While valuation metrics suggest the stock is trading at a discount, this is largely a reflection of the market pricing in the company’s risks and underperformance. The bearish technical indicators further reinforce the negative sentiment, signalling potential for continued downward pressure on the stock price.
Investors should be wary of the stock’s recent underperformance relative to the Sensex and sector benchmarks. The micro-cap status and promoter majority ownership add layers of risk that may not suit risk-averse portfolios. Those seeking exposure to the auto components sector might consider alternatives with stronger fundamentals and more favourable technical momentum.
Company and Market Context
Akar Auto Industries operates within the Engineering segment of the Auto Components & Equipments sector, a space that demands continuous innovation and operational efficiency to maintain competitiveness. The company’s current mojo score of 26.0 and mojo grade of Strong Sell, downgraded from Sell, reflect the comprehensive assessment by MarketsMOJO’s analytical framework, which integrates quality, valuation, financial trend, and technical parameters.

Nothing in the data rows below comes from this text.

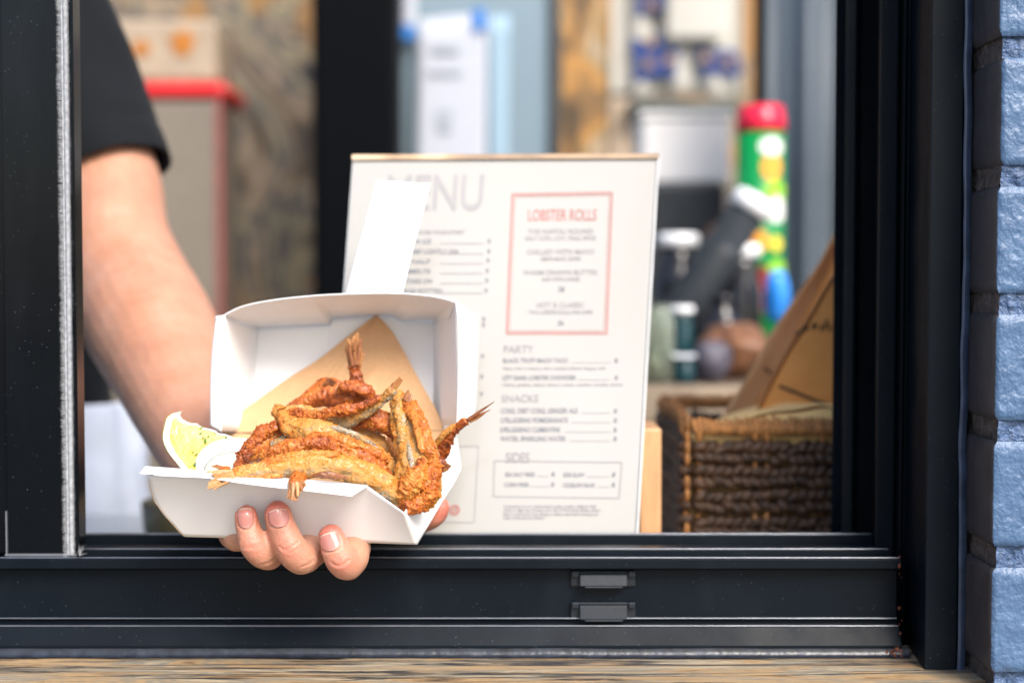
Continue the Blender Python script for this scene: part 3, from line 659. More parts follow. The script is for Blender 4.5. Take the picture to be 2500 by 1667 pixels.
def face_pt(u, v):   # v: 0 rind .. 1 towards the pulp edge; u along the rind from the tip to the bottom
    a = cr(rind, u); b_ = [x+(y-x)*v for x, y in zip(a, cr([topE[0], topE[4], topE[7], topE[10], topE[12], topE[14], topE[16], (590, 1100), (560, 1118), (520, 1145), (475, 1157)], u))]
    return b_
def lp(u, v, o=0):
    px, py = face_pt(u, v); q = P(px, py, lemY(px, py)); return q+Vector((0, -o, 0))
def pithw(u): return .5
grid(bm, lambda u, v: lp(u, (0.0+v*.02)), NR, 1)
bm.free(); bm = bmesh.new()
def wth(u): # pith band fraction of the chord
    a = cr(rind, u); b_ = face_pt(u, 1); L = math.hypot(b_[0]-a[0], b_[1]-a[1]); return min(.9, 14.5/max(20, L))
grid(bp, lambda u, v: lp(u, v*wth(u)), NR, 4)
def pf(u, v):
    q = lp(u, wth(u)+(1-wth(u))*v); return q+Vector((0, -.0005*max(0, noise.noise(q*260))-.0003*noise.noise(q*700), 0))
grid(bm, pf, 90, 60)
grid(br, lambda u, v: (lambda px, py: P(px-4*math.sin(math.pi*min(1, v*2.2))+26*v*v, py-8*v*v, lemY(px, py)+.018*v))(*cr(rind, u)), NR, 12)
# second cut face, closes the wedge behind
grid(bp, lambda u, v: (lambda a, b_: P(a[0]+26+(b_[0]-a[0]-26)*v, a[1]-8+(b_[1]-a[1]+8)*v, lemY(*a)+.018+(lemY(*b_)-lemY(*a)-.018)*v+.0005))(cr(rind, u), face_pt(u, 1)), NR, 6)
obj('pulp', bm, M['pulp'], lem); obj('pith', bp, M['pith'], lem); obj('peel', br, M['peel'], lem)
bm = bmesh.new()   # thin membrane along the top edge
grid(bm, lambda u, v: (lambda a: P(a[0], a[1]+(v-.5)*5, lemY(*a)-.0006-.0004*math.sin(math.pi*v)))(cr(topE, u)), 80, 4); obj('membrane', bm, M['pith'], lem)
M['herb'] = plain('chopped_green_herb', (.06, .20, .03), .5, var=.5, vs=500)
bm = bmesh.new()
for px, py, s, a in ((490, 1057, 5, .5), (496, 1069, 3.5, 1), (501, 1077, 6, 1.5), (509, 1065, 3.5, .8), (528, 1082, 4.5, .4), (551, 1071, 6, 1.4), (540, 1101, 6.5, .1), (567, 1092, 6, .2), (479, 1109, 4, .6), (495, 1104, 4, 1.4),
                     (482, 1126, 6, 1.3), (476, 1133, 6, .9), (494, 1112, 3, .3), (472, 1103, 2.5, 0), (525, 1058, 3, .2), (438, 1053, 1.6, .2), (492, 1044, 3, .3), (500, 1130, 2.5, 1.9), (545, 1090, 2.5, 2)):
    c = P(px, py, lemY(px, py)-.0012); r = mm(s*1.15, .03); rn = random.Random(int(px*7+py))
    vs = []
    for k in range(6):
        th = k*math.pi/3; rr = r*rn.uniform(.6, 1.15); x = rr*math.cos(th)*1.2; z = rr*math.sin(th)*.62
        vs.append((c+Vector((x*math.cos(a)-z*math.sin(a), -.0006*rn.random(), x*math.sin(a)+z*math.cos(a)))))
    top = [bm.verts.new(q) for q in vs]; bot = [bm.verts.new(q+Vector((0, .0004, 0))) for q in vs]
    bm.faces.new(top); bm.faces.new(bot[::-1])
    for k in range(6): bm.faces.new((top[k], bot[k], bot[(k+1) % 6], top[(k+1) % 6]))
tag(obj('chopped_herbs', bm, M['herb'], None, False), 'flecks of chopped green herb scattered on the lemon wedge', 'herbs', kind='stuff')
# ------------------------------------------------------------------ person: arm and hand one continuous body
person = thing('person', 'person in black short sleeved shirt and pale apron, bare arm holding the food box', 'person', (-.42, .55, 0))
prim = bmesh.new()
def cap(p1, r1, p2, r2, n=None):
    d = (p2-p1).length; n = n or max(2, int(d/(min(r1, r2)*.18)))
    t = (p2-p1).normalized(); s = t.orthogonal().normalized(); q = t.cross(s)
    rings = []; K = 28; prof = []
    for i in range(9): a = -math.pi/2+i*math.pi/16; prof.append((r1*math.sin(a), max(1e-5, r1*math.cos(a))))
    for i in range(1, n): f = i/n; prof.append((d*f, r1+(r2-r1)*f))
    for i in range(9): a = i*math.pi/16; prof.append((d+r2*math.sin(a), max(1e-5, r2*math.cos(a))))
    for z, r in prof: rings.append([prim.verts.new(p1+t*z+(s*math.cos(2*math.pi*k/K)+q*math.sin(2*math.pi*k/K))*r) for k in range(K)])
    for a, b_ in zip(rings, rings[1:]):
        for k in range(K): prim.faces.new((a[k], a[(k+1) % K], b_[(k+1) % K], b_[k]))
    prim.faces.new(rings[0][::-1]); prim.faces.new(rings[-1])
def chain(L):      # (px,py,Y,r mm)
    pts = [(P(a, b_, c), r*.001) for a, b_, c, r in L]
    for (p, r), (q, s) in zip(pts, pts[1:]): cap(p, r, q, s)
def smooth_chain(L, n=14):
    chain([tuple(cr(L, i/n)) for i in range(n+1)])
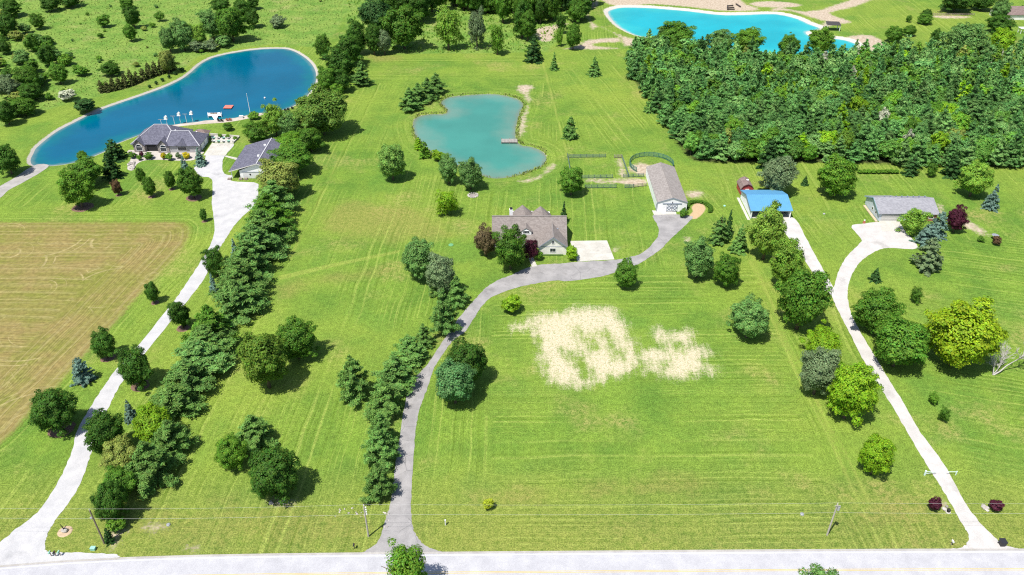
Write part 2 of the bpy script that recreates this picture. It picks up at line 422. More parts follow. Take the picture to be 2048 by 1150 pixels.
# mowing: distance across the mower's lines, zone by zone
def across(p0, p1):
    a, b = P(*p0), P(*p1); e = (b - a).normalized()
    return (gp[:, 0] - a.x) * e.y - (gp[:, 1] - a.y) * e.x
mow = across((594, 488), (697, 288)).astype(np.float32)
def zone(poly, vals):
    mm = np.zeros(len(gp), bool); mm[near] = sdf(gp[near], xy(poly, 1)) < 0
    mow[mm] = vals[mm]
zone([(1085,110),(1240,110),(1400,335),(1130,330)], across((1085, 120), (1124, 270)) + 300)
zone([(1095,100),(1250,100),(1400,340),(1480,420),(1390,560),(1340,500),(1385,430),(1280,330),(1200,300)], across((1180, 150), (1330, 330)) + 600)
zone([(830,640),(1000,600),(1010,760),(980,1110),(830,1110)], across((905, 1000), (925, 800)) + 900)
zone([(980,560),(1500,520),(1560,640),(1760,1110),(975,1110)], across((900, 960), (1500, 955)) + 1200)
zone([(1500,480),(1560,520),(1780,1110),(1690,1110),(1600,800)], across((1560, 640), (1720, 960)) + 1500)
zone([(1700,500),(2300,450),(2300,1110),(2050,1110),(1740,650)], across((1750, 520), (2040, 560)) + 1800)
zone([(1560,380),(1700,440),(1720,480),(1670,560),(1600,470)], across((1590, 400), (1690, 520)) + 2100)
mh = d_hay < 9
lin = across((40, 520), (300, 522)); edge_ = np.clip((-d_hay - 12) / 14, 0, 1)
mow[mh] = (np.where(-d_hay < 16, d_hay + 2500, lin + 2900))[mh]
ml = (d_lake > 0) & (d_lake < 14) & (gp[:, 0] < P(560, 100).x)
mow[ml] = d_lake[ml] + 3000
mp = (d_pond > 0) & (d_pond < 9)
mow[mp] = d_pond[mp] + 3300
mz = (gp[:, 1] > P(1024, 165).y) & (gp[:, 0] < P(1090, 130).x) & (gp[:, 0] > P(700, 130).x) & (gp[:, 1] < 420)
mow[mz] = (across((740, 130), (1080, 128)) + 3600)[mz]

def bank(dd, deep, run, lip=0.0): return np.where(dd < lip, -deep * np.clip((lip - dd) / run, 0, 1), 0)
gz = bank(d_lake, 3.0, 9.0, 1.6) + bank(d_pond, 2.0, 4.0, 0.6) + bank(d_quar, 3.0, 8.0, 2.0)
roll = 0.0
me = bpy.data.meshes.new('ground')
nx, ny = len(GX), len(GY)
co = np.stack([gp[:, 0], gp[:, 1], gz], 1).astype(np.float32)
me.vertices.add(nx * ny); me.vertices.foreach_set('co', co.ravel())
ii = (np.arange(ny - 1)[:, None] * nx + np.arange(nx - 1)[None, :]).ravel()
quads = np.stack([ii, ii + 1, ii + nx + 1, ii + nx], 1).astype(np.int32)
nq = len(quads)
me.loops.add(nq * 4); me.loops.foreach_set('vertex_index', quads.ravel())
me.polygons.add(nq); me.polygons.foreach_set('loop_start', np.arange(0, nq * 4, 4, dtype=np.int32))
me.polygons.foreach_set('use_smooth', np.ones(nq, bool))
for nm, arr in (('lake', d_lake), ('pond', d_pond), ('quarry', d_quar), ('hay', d_hay), ('straw', d_straw), ('meadow', d_mead), ('bare', d_bare), ('pile', d_mulch), ('dry', d_dry), ('pale', d_pale), ('wood', d_wood), ('mow', mow)):
    a = me.attributes.new(nm, 'FLOAT', 'POINT'); a.data.foreach_set('value', arr.astype(np.float32))
me.update(); me.validate()

gm, n = new_mat('ground_cover'); b = NB(n)
pos = b.node('ShaderNodeNewGeometry').outputs['Position']
big = b.noise(pos, 0.018, 4, 0.55)
mid = b.noise(pos, 0.11, 5, 0.6)
fine = b.noise(pos, 0.9, 5, 0.65)
grit = b.noise(pos, 3.6, 3, 0.75)
mw = b.attr('mow')
wob = b.math('ADD', mw, b.math('MULTIPLY', b.math('SUBTRACT', b.noise(pos, 0.05, 2), 0.5), 2.2))
st1 = b.noise(None, 0.62, 3, 0.75, dim='1D', w=wob)                    # passes of the mower
st2 = b.noise(None, 2.3, 2, 0.6, dim='1D', w=wob)                      # wheel marks
g_dark, g_mid, g_yel, g_dry = (0.078, 0.158, 0.023), (0.138, 0.224, 0.031), (0.186, 0.246, 0.038), (0.255, 0.222, 0.080)
lawn = b.mix(b.ramp(mid, 0.3, 0.72), g_dark, g_mid)
lawn = b.mix(b.ramp(big, 0.35, 0.7, 0, 0.8), lawn, g_yel)
lawn = b.mix(b.ramp(b.noise(pos, 0.035, 5, 0.6), 0.50, 0.68, 0, 0.55), lawn, (0.072, 0.168, 0.026))
dry = b.math('MULTIPLY', b.ramp(b.noise(pos, 0.045, 5, 0.65), 0.52, 0.72), b.ramp(fine, 0.35, 0.6))
lawn = b.mix(b.math('MULTIPLY', dry, 0.75), lawn, g_dry)
psep = b.node('ShaderNodeSeparateXYZ'); b.link(pos, psep.inputs[0])
verge = b.ramp(psep.outputs[1], 93, 118, 0.5, 0.0)
dz = b.ramp(b.math('ADD', b.attr('dry'), b.math('MULTIPLY', b.math('SUBTRACT', mid, 0.5), 16.0)), -4.0, 3.5, 0.62, 0.0)
lawn = b.mix(b.math('MULTIPLY', b.math('MAXIMUM', dz, verge), b.ramp(fine, 0.28, 0.6, 0.35, 1.0)), lawn, (0.205, 0.185, 0.055))
lawn = b.mix(b.ramp(b.math('ADD', b.attr('pale'), b.math('MULTIPLY', b.math('SUBTRACT', fine, 0.5), 1.6)), -0.2, 0.35, 0.4, 0.0), lawn, (0.28, 0.31, 0.07))
stripe_amt = b.ramp(b.noise(pos, 0.03, 2), 0.35, 0.6, 0.35, 1.0)
rows = b.math('MULTIPLY', b.math('SINE', b.math('MULTIPLY', wob, 4.4)), b.ramp(b.noise(pos, 0.05, 4, 0.7), 0.42, 0.66, 0.01, 0.10))
sk = b.math('MULTIPLY', b.math('ADD', b.math('SUBTRACT', b.math('ADD', b.math('MULTIPLY', st1, 0.6), b.math('MULTIPLY', st2, 0.4)), 0.5), rows), stripe_amt)
lawn = b.mix(b.math('MULTIPLY', b.ramp(sk, 0.02, 0.16), 0.55), lawn, (0.245, 0.300, 0.065))
lawn = b.mix(b.math('MULTIPLY', b.ramp(sk, -0.02, -0.16), 0.5), lawn, (0.075, 0.125, 0.012))
lawn = b.scale(lawn, b.math('MULTIPLY', b.ramp(fine, 0.25, 0.75, 0.80, 1.20), b.ramp(grit, 0.25, 0.75, 0.55, 1.45)))
# hay stubble
hay = b.mix(b.ramp(mid, 0.35, 0.7), (0.212, 0.166, 0.062), (0.156, 0.162, 0.036))
hay = b.mix(b.ramp(st1, 0.48, 0.66, 0, 0.6), hay, (0.285, 0.245, 0.108))
arc = b.node('ShaderNodeTexVoronoi', feature='F1'); arc.inputs['Scale'].default_value = 0.05; b.link(pos, arc.inputs['Vector'])
an = b.noise(None, 1.0, 3, 0.7, dim='1D', w=b.math('MULTIPLY', arc.outputs['Distance'], 22.0))
hay = b.mix(b.math('MULTIPLY', b.ramp(an, 0.58, 0.68, 0, 0.6), b.ramp(b.noise(pos, 0.08, 3), 0.45, 0.6)), hay, (0.34, 0.285, 0.14))
hay = b.mix(b.ramp(b.noise(pos, 0.03, 4), 0.46, 0.66, 0, 0.75), hay, (0.150, 0.172, 0.03))
hay = b.scale(hay, b.math('MULTIPLY', b.ramp(fine, 0.25, 0.75, 0.75, 1.22), b.ramp(st2, 0.3, 0.7, 0.86, 1.14)))
wig = b.math('MULTIPLY', b.math('SUBTRACT', fine, 0.5), 3.2)
col = b.mix(b.ramp(b.math('ADD', b.attr('hay'), wig), -1.3, 1.3, 1, 0), lawn, hay)
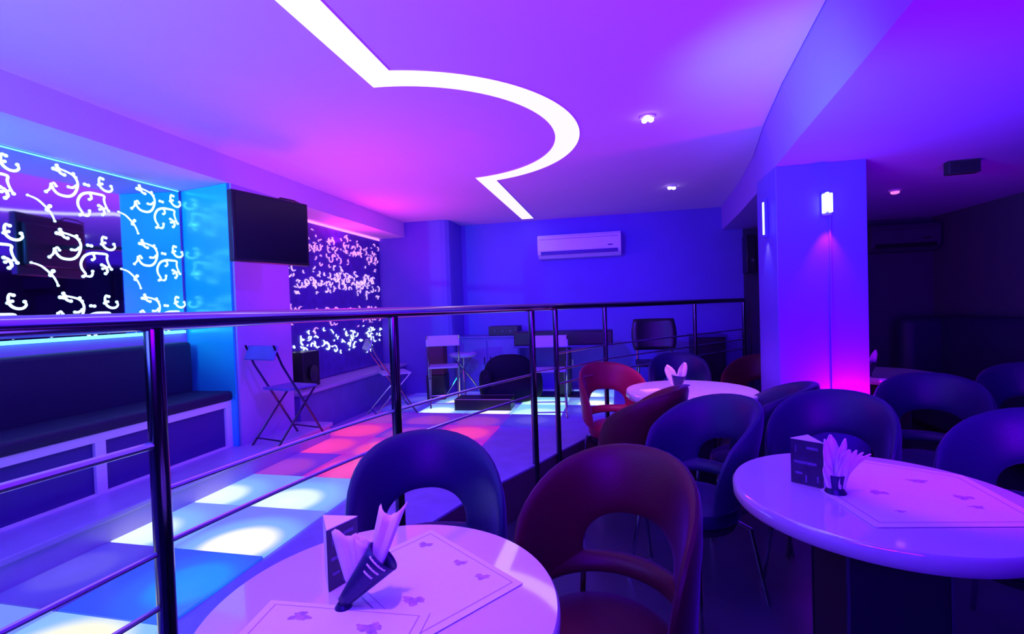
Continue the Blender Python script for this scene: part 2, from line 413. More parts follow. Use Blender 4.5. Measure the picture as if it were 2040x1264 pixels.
# ================================================================ TV
a = Vector((-2.238, 2.447, 0)); b = Vector((-2.101, 2.979, 0)); mid = (a+b)/2
ang = math.atan2(b.y-a.y, b.x-a.x)
tv = empty('television', (mid.x, mid.y, 1.92), ang, 'black flat television on a wall bracket under the soffit', 'television')
hw = (b-a).length/2
MB().box((-hw, -.0, -.217), (hw, .045, .217)).build('bezel', 'black', tv, bevel=.006)
MB().box((-hw+.02, -.003, -.195), (hw-.02, .0, .197)).build('screen', 'screen', tv)
MB().box((-hw+.03, .045, -.15), (hw-.03, .075, .15)).build('rear_housing', 'black', tv, bevel=.01)
inv = Matrix.Rotation(-ang, 3, 'Z')
p1 = inv @ (Vector((-2.62, 3.02, 0))-Vector((mid.x, mid.y, 0)))
MB().tube([(0, .07, 0), (p1.x*.45, p1.y*.55, 0), (p1.x, p1.y, 0)], .018, 8).build('bracket_arm', 'black', tv)
MB().tube([(.02, .05, .19), (.10, .05, .235), (.20, .05, .236), (hw-.01, .05, .222)], .006, 6).build('cable', 'black', tv)

# ================================================================ NICHE WITH LIT LEAVES
lp = empty('leaf_panel', (-3.0195, 4.6, 1.3), 0, 'wall panel of small glowing pink and white leaves behind the folding chairs', 'wall panel')
MB().box((0, -1.13, -.60), (.02, 1.10, 1.0)).build('backing', 'niche', lp, smooth=False)
MB().box((0, -1.1, .985), (.035, 1.1, 1.003)).build('led_strip', 'ledpink', lp)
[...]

Given the stock’s recent price volatility, with a day’s trading range between ₹87.30 and ₹93.50, and a 52-week range from ₹74.05 to ₹204.60, investors should monitor developments closely. The stock’s underperformance over the past month (-16.31%) and week (-6.86%) compared to the Sensex’s modest declines (-4.33% and -0.49% respectively) further highlight the challenges facing the company.
Overall, the downgrade signals a clear warning to investors to reassess their exposure to Akar Auto Industries Ltd in light of deteriorating fundamentals and technicals.